Thursday, August 21, 2003

UNIVERSAL CALL TO...ARTISTRY

The notion that the arts are optional is absurd in the same way that the suggestion that making choices could be optional for human beings. We are constituted as a kind of being that chooses and a kind of being that decorates. Both things set us apart and define us.

The Pope notes in the Letter to Artists that the reason God stopped creating, and, well, permanently rested, was because He had created a kind of being finally that could continue creating in His stead.

“Finally, He created the human being: the noblest fruit of His design, to whom he subjected the visible world as a vast field in which human inventiveness might assert itself.” (Letter to Artists 1999, JPII)

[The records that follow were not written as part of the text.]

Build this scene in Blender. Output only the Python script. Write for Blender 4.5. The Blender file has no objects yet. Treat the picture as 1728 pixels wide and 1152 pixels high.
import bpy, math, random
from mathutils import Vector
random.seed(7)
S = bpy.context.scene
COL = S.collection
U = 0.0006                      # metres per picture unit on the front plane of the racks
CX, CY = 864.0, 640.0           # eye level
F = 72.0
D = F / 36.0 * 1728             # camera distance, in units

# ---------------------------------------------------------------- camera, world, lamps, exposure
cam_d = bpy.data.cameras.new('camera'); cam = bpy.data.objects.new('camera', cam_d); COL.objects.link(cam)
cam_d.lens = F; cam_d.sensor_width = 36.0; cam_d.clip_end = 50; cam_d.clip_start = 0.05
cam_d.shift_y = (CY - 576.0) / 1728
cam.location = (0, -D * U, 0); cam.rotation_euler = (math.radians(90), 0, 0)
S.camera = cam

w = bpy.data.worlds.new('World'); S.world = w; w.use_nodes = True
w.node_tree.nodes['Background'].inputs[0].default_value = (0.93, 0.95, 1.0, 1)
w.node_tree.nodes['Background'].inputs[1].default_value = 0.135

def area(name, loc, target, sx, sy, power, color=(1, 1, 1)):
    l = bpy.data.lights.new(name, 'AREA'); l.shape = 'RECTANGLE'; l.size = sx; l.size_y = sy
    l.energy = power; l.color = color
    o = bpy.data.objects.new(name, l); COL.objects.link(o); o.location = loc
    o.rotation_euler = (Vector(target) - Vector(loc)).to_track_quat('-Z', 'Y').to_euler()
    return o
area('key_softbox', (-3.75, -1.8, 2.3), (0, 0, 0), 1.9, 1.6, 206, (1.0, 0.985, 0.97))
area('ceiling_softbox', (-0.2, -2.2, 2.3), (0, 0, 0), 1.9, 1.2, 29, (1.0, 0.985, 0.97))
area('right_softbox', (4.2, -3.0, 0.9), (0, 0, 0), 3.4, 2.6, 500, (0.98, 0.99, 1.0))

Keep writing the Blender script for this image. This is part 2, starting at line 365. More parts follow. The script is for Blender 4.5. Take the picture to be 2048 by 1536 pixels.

We human beings are supposed to keep recombining the elements in creation: out of chaos...into order...beyond order, into harmony. Creation is the act in which we each find our destiny. I like that. Good Pope.

Then, this...

“All men and women are entrusted first with the task of crafting their own lives; in a certain sense they are to make of their life, a work of art, a masterpiece.” (Letter to Artists 1999, JPII)

I always think of St. Paul’s “new man” in this sense. The "New man" that we put on in the life of grace can be understood as the work of art that we undertake in collaboration with Christ. It's our "baby" with Jesus. Us. The us of destiny, that is; the realization of that image God had of us that was so beautiful that He just had to make it.

If you had to describe your life up till now, would it be a masterpiece?

Would it be a reproduction or an original?

Would it be the kind of thing you would feel safe to expose children to? Is it mostly tragedy or comedy? Is it an ascent (a story of growth?) or a descent (a story of squandering?) or is it without any climax at all?

Emily Dickinson said, "Nature is a haunted house. Art is a house that tries to be haunted." What is it that "haunts" your life as you have made it?